Brown had a stable family and a respected high school coach, but he chose to let Butler handle his recruitment anyway. And, to Butler's credit, he has brought exposure to an area not known for producing BCS-level football players. He also has taken some significant lumps during the recruiting process. "It's been somewhat stressful, but I'm just thankful," Butler told SI.com Monday. "The thing that's most important to me is how the parents feel and how the kids feel. I've always had the support of all the parents of the kids I train. ... Nobody wants to hear unflattering things said about them, but I have faith in God. He has my back, and I'll let him judge me."

It will be interesting to see if Butler's Potential Players company has as much luck finding scholarships for players in the post-Brown era.

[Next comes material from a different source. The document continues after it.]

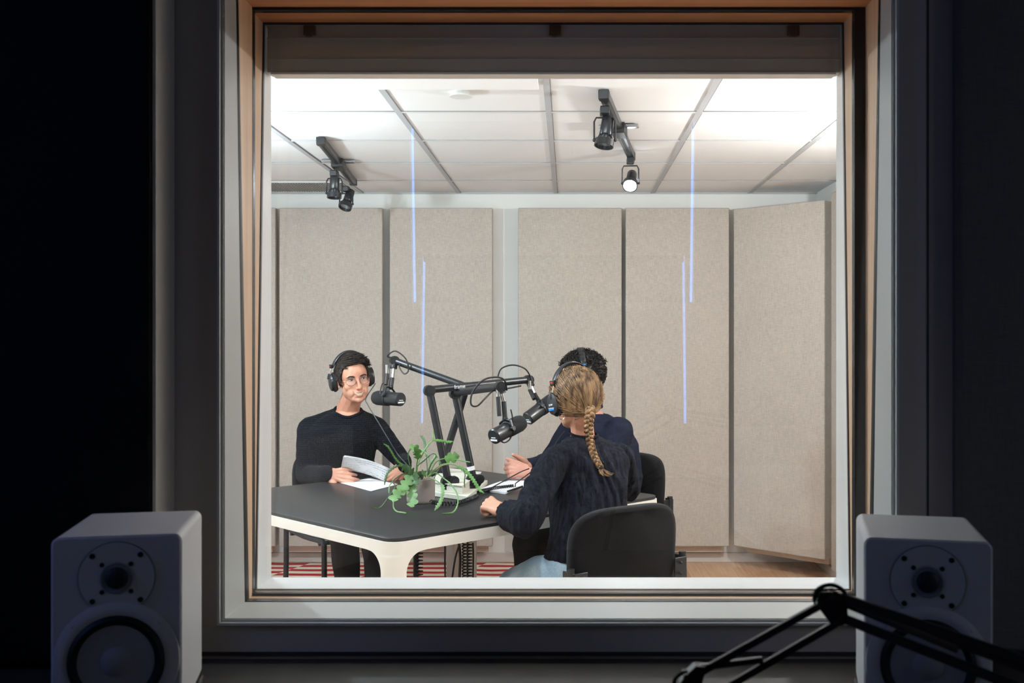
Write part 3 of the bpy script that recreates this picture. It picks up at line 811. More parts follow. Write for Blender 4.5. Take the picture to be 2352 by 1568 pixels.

Wichita has one of the best players in the 2010 class (Bishop Carroll quarterback Blake Bell), but Bell's father and his high school coachwill handle Bell's recruitment. Still, Butler said, plenty of parents have called him about training their sons. "It's definitely going up -- not down," Butler said. "I have kids calling me from third grade and up."

Many prospects have unstable families or coaches who aren't helpful, so they gravitate toward street agents or scam artists. Whereas Butler charges for training services, the street agents quietly shop players to colleges, hoping for a payday. The scam artists, meanwhile, soak unwitting parents by promising to publicize players through bogus all-star games or sham Web sites. Compared to those guys, the Brian Butlers of the world don't seem all that bad.

But his commitment process doesn't always have to be such a saga.

A few minutes before Brown revealed his choice, he made an admission. "It was like a roller-coaster ride," he said. "I didn't expect for it turn out like this." Hopefully, it worked out best for Brown. Hopefully, the rest of us learned something, too.